By MARK STEVENSON , Associated Press
MEXICO CITY (AP) — One of the Sinaloa cartel leaders who launched a struggle for control of the gang following the re-arrest of Joaquin "El Chapo" Guzman was captured Tuesday, Mexican prosecutors said.
The attorney general's office said that soldiers and prosecution agents carried out a morning raid to capture a drug gang leader it called "Damaso N."
A federal official confirmed the suspect is Damaso Lopez, known by the nickname "El Licenciado" — a title for college graduates. Lopez was long considered Guzman's right-hand man and helped him escape from a Mexican prison in 2001.
The office distributed photos showing soldiers in full battle gear guarding the entrance of an upscale apartment building on a major boulevard in Mexico City, not far from downtown.
The soldiers and police later escorted a man who appeared to be Lopez out of the building under heavy guard.
Lopez would not be the first high-level drug suspect from outlying provinces captured in the capital. While Mexico City officials say drug cartels do not control territory in Mexico City, they acknowledge that drug lords have sometimes lived in the city and moved drug shipments through the capital.
With Guzman in jail, the Sinaloa Cartel has been controlled by Ismael "El Mayo" Zambada Garcia and Rafael Caro Quintero, two of the most traditional, old-school capos, plus Lopez, and Guzman's sons, Ivan Archivaldo Guzman and Jesus Alfredo Guzman Salazar.
Guzman was extradited to the United States earlier this year to face drug trafficking, money laundering and other charges.

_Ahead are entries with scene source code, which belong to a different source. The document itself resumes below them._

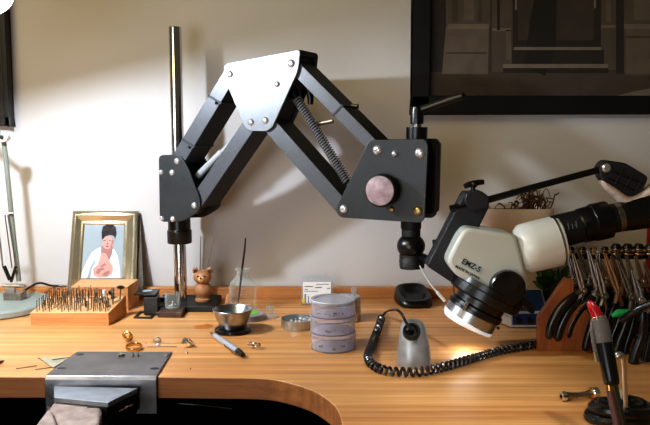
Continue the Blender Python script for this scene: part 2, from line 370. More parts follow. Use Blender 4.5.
# ------------------------------------------------------------ desk lamp
lx = S(-5, 300, 1.475).x
lamp = thing('desk_lamp', 'grey-green jointed desk lamp on a round base by the left edge', 'lamp', (lx, 1.475, DESK))
MB().lathe([(0, 0), (.101, 0), (.105, .003), (.105, .012), (.102, .015), (.03, .017), (.0, .017)], (lx, 1.475, DESK), 'green', seg=64).build('base', lamp)
b = MB(); p = S(15, 294, 1.49)
b.box((p.x, 1.49, DESK+.024), (.036, .03, .016), 'dsteel'); b.box((p.x-.004, 1.478, DESK+.036), (.02, .006, .014), 'steel')
b.cyl((p.x-.022, 1.485, DESK+.045), (p.x+.024, 1.485, DESK+.045), .004, 'steel'); b.build('pivot_bracket', lamp, bevel=.001)
def Lp(x, y, Y=1.46): return S(x, y, Y)
MB().tube([Lp(19, 281), Lp(14, 240), Lp(9, 190), Lp(5, 150), Lp(3, 136)], .0048, 'olivegrey', 10).build('arm', lamp)
b = MB()
b.cyl(Lp(-6, 213, 1.452), Lp(13, 213, 1.452), .0018, 'chrome', seg=10)
b.tube([Lp(8, 215, 1.45), Lp(16.5, 270, 1.45)], .0016, 'steel', 8); b.tube([Lp(-3, 215, 1.45), Lp(3, 268, 1.45)], .0016, 'steel', 8)
b.tube([Lp(5, 215, 1.455), Lp(12, 268, 1.455)], .0012, 'dsteel', 8)
b.build('tension_rod', lamp)
b = MB(); b.tube([Lp(4, 266, 1.45), Lp(10, 280, 1.45)], .004, 'black', 8); b.tube([Lp(16, 266, 1.45), Lp(11, 282, 1.45)], .003, 'black', 8)
b.build('spring', lamp)
e = Lp(4, 137, 1.45)
b = MB(); b.cyl(e+V((0, -.008, 0)), e+V((0, .01, 0)), .0095, 'white'); b.cyl(e+V((0, -.011, 0)), e+V((0, -.008, 0)), .005, 'chrome', seg=12); b.build('elbow_joint', lamp, bevel=.001)
LC = V((-.556, 1.10, 1.434))                  # centre of the shade opening
AX = V((.23, -.11, -.97)).normalized()        # the way the shade looks
b = MB(); b.tube(bez([e, V((-.68, 1.36, 1.36)), V((-.70, 1.22, 1.50)), LC-AX*.14], 6), .0045, 'green', 8); b.build('upper_arm', lamp)
MB().lathe([(.020, -.145), (.034, -.14), (.040, -.11), (.062, -.08), (.088, -.045), (.104, -.003), (.1055, 0), (.1035, 0)], LC, 'green', axis=AX, seg=48).build('lamp_shade', lamp)
MB().lathe([(.0, -.138), (.018, -.137), (.032, -.133), (.038, -.108), (.060, -.078), (.086, -.043), (.102, -.003), (.1035, 0)], LC, 'shade_in', axis=AX, seg=48).build('shade_lining', lamp)
bc = LC-AX*.085
b = MB(); b.cyl(bc-AX*.045, bc-AX*.02, .013, 'white'); b.build('bulb_socket', lamp)
(MB().tube(bez([V((p.x+.012, 1.50, DESK+.03)), V((p.x+.03, 1.535, DESK+.04)), V((p.x+.045, 1.56, DESK+.03)), V((p.x+.055, 1.575, DESK+.0255)), V((p.x+.075, 1.578, DESK+.0255))], 5), .0022, 'black', 8).build('power_cord', lamp))
ld = bpy.data.lights.new('lamp_bulb', 'POINT'); ld.energy = 17.5; ld.color = (.77, .865, 1.0); ld.shadow_soft_size = .016
lo = bpy.data.objects.new('lamp_bulb', ld); COL.objects.link(lo); lo.location = (-.576, 1.10, 1.449)

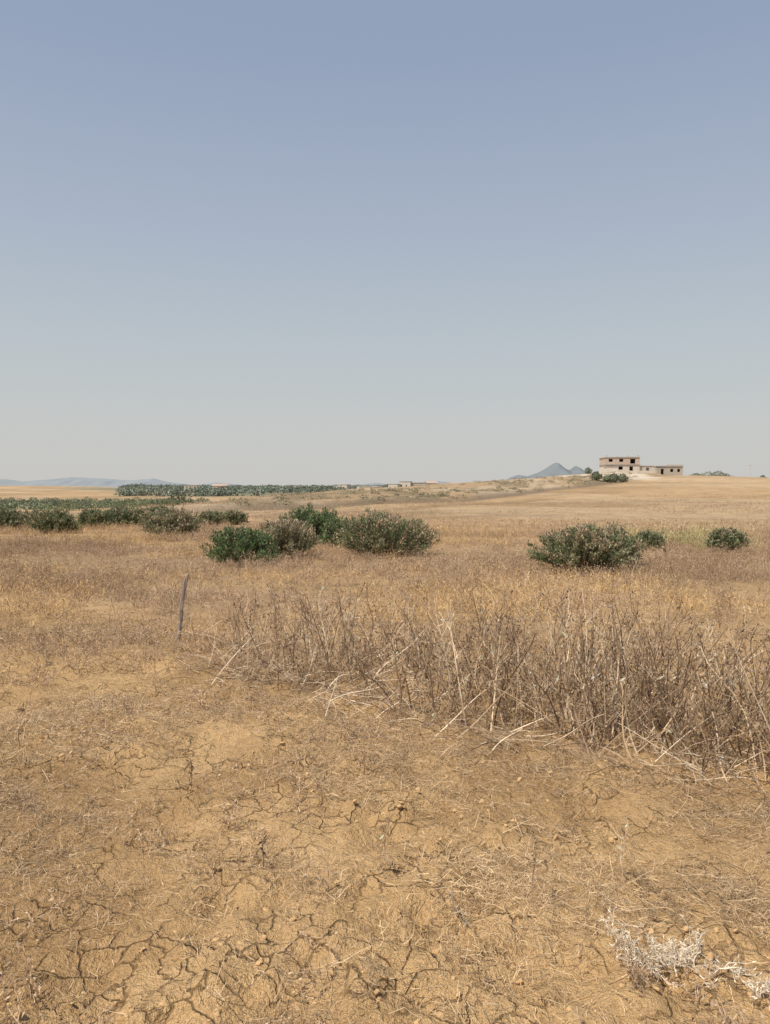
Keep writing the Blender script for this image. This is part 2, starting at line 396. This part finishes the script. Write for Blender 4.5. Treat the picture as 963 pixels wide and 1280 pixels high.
def clod(seed):
    import bmesh
    bm = bmesh.new(); bmesh.ops.create_icosphere(bm, subdivisions=2, radius=1)
    for v in bm.verts:
        c = v.co; f = .65+.7*vn(c.x*1.7+seed, c.y*1.7+c.z*1.3, seed)
        v.co = Vector((c.x*f, c.y*f*.85, c.z*f*.5))
    me = bpy.data.meshes.new('clod'); bm.to_mesh(me); bm.free(); return me
clodm = plain_mat('clod_soil', (.64, .42, .21), (.46, .30, .155), 40, .95, .5)
clib = make_lib('clod_lib', [clod(i) for i in range(6)], clodm)
x, y = wedge(7500, 1.2, 7.5, power=.8); x, y = keep(x, y, .08+.92*ss(.50, .60, fbm(x*1.6, y*1.6, 3, 251)))
scatter('soil_clods', pts(x, y, -.001), np.clip(rng.lognormal(-5.1, .5, len(x)), .002, .015), clib, .5)

# ------------------------------------------------------------ tall dead weeds
def weeds(x, y, H, r, nb=9, lean=.16, leaf=True, pal=None, rad=1.):
    n = len(x)
    pal = pal or [(.38, .265, .17), (.29, .20, .13), (.53, .39, .255), (.67, .53, .37), (.19, .13, .09), (.24, .165, .11)]
    C = pick(pal, n, r)
    b0 = pts(x, y, -.01); d = np.stack([r.normal(0, lean, n), r.normal(0, lean, n), np.ones(n)], 1); d /= np.linalg.norm(d, axis=1, keepdims=True)
    K = 7; P = curvy(n, K, b0, d, H, .07, r)
    R = np.linspace(1, .4, K)[None]*(r.uniform(.0022, .0048, n)*rad)[:, None]
    parts = [tubes(P, R, C)]
    m_ = n*nb; si = np.repeat(np.arange(n), nb); t = r.uniform(.2, .98, m_)*(K-1); k0 = np.floor(t).astype(int); f = (t-k0)[:, None]
    st = P[si, k0]*(1-f)+P[si, np.minimum(k0+1, K-1)]*f
    an = r.random(m_)*6.28; d2 = d[si]*.9+np.stack([np.cos(an), np.sin(an), 0*an], 1)*r.uniform(.3, 1.1, (m_, 1)); d2 /= np.linalg.norm(d2, axis=1, keepdims=True)
    L2 = H[si]*r.uniform(.08, .36, m_)*(1.15-.6*t/(K-1))
    K2 = 4; P2 = curvy(m_, K2, st, d2, L2, .13, r, -.05)
    parts.append(tubes(P2, np.linspace(1, .5, K2)[None]*(R[si, 3]*.55)[:, None], C[si]*r.uniform(.8, 1.3, (m_, 1))))
    e = P2[:, -1]; dd = P2[:, -1]-P2[:, -2]; dd /= np.linalg.norm(dd, axis=1, keepdims=True)+1e-9
    hl = r.uniform(.010, .030, m_)
    P3 = curvy(m_, 4, e, dd, hl, .1, r); R3 = np.array([.5, 1.2, 1., .2])[None]*r.uniform(.002, .0048, m_)[:, None]
    parts.append(tubes(P3, R3, C[si]*r.uniform(.5, 1.0, (m_, 1))))
    if leaf:
        q = r.integers(0, m_, n*6); D = r.normal(size=(len(q), 3)); D[:, 2] -= .6; D /= np.linalg.norm(D, axis=1, keepdims=True)
        parts.append(leaves(P2[q, 2], D, r.uniform(.02, .05, len(q)), r.uniform(.003, .007, len(q)), np.minimum(C[si[q]]*r.uniform(.6, 1.2, (len(q), 1)), .45), 4))
    return parts
weed_m = attr_mat('dead_weed_stem', .8, 0, .2)
rw = np.random.default_rng(77)
n = 1650
x = rw.uniform(-2.0, 5.4, n); dep = rw.gamma(1.4, .66, n)
y = np.maximum(5.35-.72*x, 1.6)+dep+rw.normal(0, .15, n)
p = ss(-2.0, .2, x)*(1-ss(1.8, 3.6, dep))*(.16+.84*ss(.40, .56, fbm(x*1.5, y*1.5, 3, 260)))
k = rw.random(n) < p; x, y, dep = x[k], y[k], dep[k]
H = (.24+.60*rw.beta(1.5, 1.7, len(x)))*(1-.07*dep)*(.60+.78*fbm(x*1.1, y*1.1, 3, 262))*(1+.05*x)
V, F, C = merge(weeds(x, y, H, rw, 10, .28, True, None, 1.35))
add_obj('dead_thistle_thicket', mesh_np('dead_thistle_thicket', V, F, C), weed_m)
n = 950; x = rw.uniform(-1.6, 5, n); y = np.maximum(5.3-.72*x, 1.6)+rw.gamma(1.3, .6, n)-.15+rw.normal(0, .2, n)
an = rw.normal(0, 1.1, n)+rw.choice([0, math.pi], n)
d = np.stack([np.cos(an), np.sin(an), rw.uniform(-.02, .9, n)], 1)
L = rw.uniform(.12, .5, n); P = curvy(n, 7, pts(x, y, .015), d, L, .05, rw, .12)
g = gz(P[..., 0], P[..., 1]); P[..., 2] = np.maximum(P[..., 2], g+.008)
R = np.linspace(1, .5, 7)[None]*rw.uniform(.0018, .0048, n)[:, None]
Cf = pick([(.62, .49, .35), (.48, .36, .24), (.34, .24, .165), (.22, .155, .105), (.74, .61, .45)], n, rw)
parts = [tubes(P, R, Cf)]
q = rw.integers(0, n, 2200); kk = rw.integers(1, 7, 2200); D = rw.normal(size=(2200, 3)); D[:, 2] = np.abs(D[:, 2])*.6; D /= np.linalg.norm(D, axis=1, keepdims=True)
P2 = curvy(2200, 5, P[q, kk], D, rw.uniform(.04, .2, 2200), .12, rw, .1)
parts.append(tubes(P2, np.linspace(1, .5, 5)[None]*.0014*np.ones((2200, 1)), Cf[q]))
add_obj('fallen_dry_stalks', mesh_np('fallen_dry_stalks', *merge(parts)), weed_m)
n = 480; x = rw.uniform(-8, 9, n); y = rw.uniform(7.2, 16, n)
k = rw.random(n) < ss(.44, .6, fbm(x*.5, y*.5, 3, 270))*.8; x, y = x[k], y[k]
V, F, C = merge(weeds(x, y, rw.uniform(.18, .42, len(x)), rw, 7))
add_obj('scattered_dead_weeds', mesh_np('scattered_dead_weeds', V, F, C), weed_m)
fx = [(.55, 2.80, .22), (.94, 2.98, .20), (.26, 2.75, .12), (-1.62, 4.9, .22), (-2.2, 4.6, .28), (-1.0, 3.9, .16), (-.12, 4.2, .25), (.08, 4.15, .2), (-1.9, 6.2, .3), (-2.9, 6.9, .4), (-2.2, 7.0, .35),
      (-2.9, 8.1, .45), (-1.35, 7.2, .5), (-1.5, 7.9, .45), (1.6, 3.2, .2), (-.5, 3.1, .12), (.0, 3.3, .13), (-2.6, 5.6, .25), (-1.1, 6.9, .5), (-.9, 7.3, .45), (-1.15, 6.4, .4),
      (-3.2, 7.6, .45), (-3.5, 7.2, .4), (-2.6, 7.5, .4)]
fx = np.array(fx); V, F, C = merge(weeds(fx[:, 0], fx[:, 1], fx[:, 2]*1.1, rw, 5, .08, True))
add_obj('lone_dry_stalks', mesh_np('lone_dry_stalks', V, F, C), weed_m)

# bleached dead thistle, lower right foreground
r = np.random.default_rng(5); parts = []; tips = []
def spread(base, d, L, rad, lvl):
    P = curvy(1, 6, base[None], d[None], np.array([L]), .18, r, .1)
    g = gz(P[..., 0], P[..., 1]); P[..., 2] = np.maximum(P[..., 2], g+.006)
    c = np.array([[.72, .62, .48]])*r.uniform(.75, 1.1)
    parts.append(tubes(P, np.linspace(1, .55, 6)[None]*rad, c))
    for k in range(3, 6): tips.append((P[0, k], d))
    if lvl < 2:
        for i in range(5 if lvl else 6):
            k = r.integers(1, 6); dd = d+r.normal(0, .8, 3); dd[2] = abs(dd[2])*.7; dd /= np.linalg.norm(dd)
            spread(P[0, k], dd, L*r.uniform(.4, .75), rad*.65, lvl+1)
for cx, cy in ((.84, 2.50), (1.00, 2.40), (1.14, 2.30)):
    for i in range(4):
        a = r.random()*6.28; d = np.array([math.cos(a), math.sin(a), .7]); spread(np.array([cx, cy, gz1(cx, cy)+.01]), d/np.linalg.norm(d), r.uniform(.06, .12), .0026, 0)
tp = np.array([t[0] for t in tips]); td = np.array([t[1] for t in tips])
tp = np.repeat(tp, 2, 0); td = np.repeat(td, 2, 0)*.6+r.normal(0, .7, (len(tp), 3)); td /= np.linalg.norm(td, axis=1, keepdims=True)
parts.append(leaves(tp, td, r.uniform(.006, .022, len(tp)), r.uniform(.0008, .0022, len(tp)), np.array([[.76, .67, .54]])*r.uniform(.7, 1.1, (len(tp), 1)), 9))
add_obj('bleached_dead_thistle', mesh_np('bleached_dead_thistle', *merge(parts)), weed_m)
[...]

He has pleaded not guilty.
Lopez, 51, is believed to be locked in a dispute with Guzman's sons for control of the cartel's territories. He was also blamed for a supposed attack on Zambada.
The dispute has led to an upsurge in violence in Sinaloa and other states.
"This (arrest) is a big deal because it may stave off an internal war within the Sinaloa cartel," said Mike Vigil, a former chief of international operations for the U.S. Drug Enforcement Administration. "This could have easily gone into a full-scale war which could have translated into massive casualties and violence in Mexico."
"I would say this is the most significant capture after Chapo Guzman," said Vigil.
But Mexican security analyst Alejandro Hope said Lopez's arrest probably won't reduce the level of violence, "not in the short term." He said Lopez's son, Damaso Lopez Serrano, would likely seek revenge for his father's arrest. Like Guzman's sons, the younger Lopez — known as the "mini-licenciado" — is known to be violent, flashy and undisciplined.
The newer generation of the Sinaloa cartel has apparently abandoned the relative low profile, discretion and calculated violence of their fathers.
"The only thing they know about the drug business is violence" Vigil noted.
The U.S. Department of the Treasury's Office of Foreign Assets Control described Lopez as Guzman's "right-hand man" and "one of the top lieutenants of the Sinaloa Cartel" in 2013 when it announced U.S. sanctions identifying him as a major international drug trafficker.
In 2011, Lopez was indicted by a federal grand jury in Alexandria, Virginia on charges of conspiring to distribute cocaine and conspiring to commit money laundering. He would face a maximum penalty of life imprisonment, if convicted.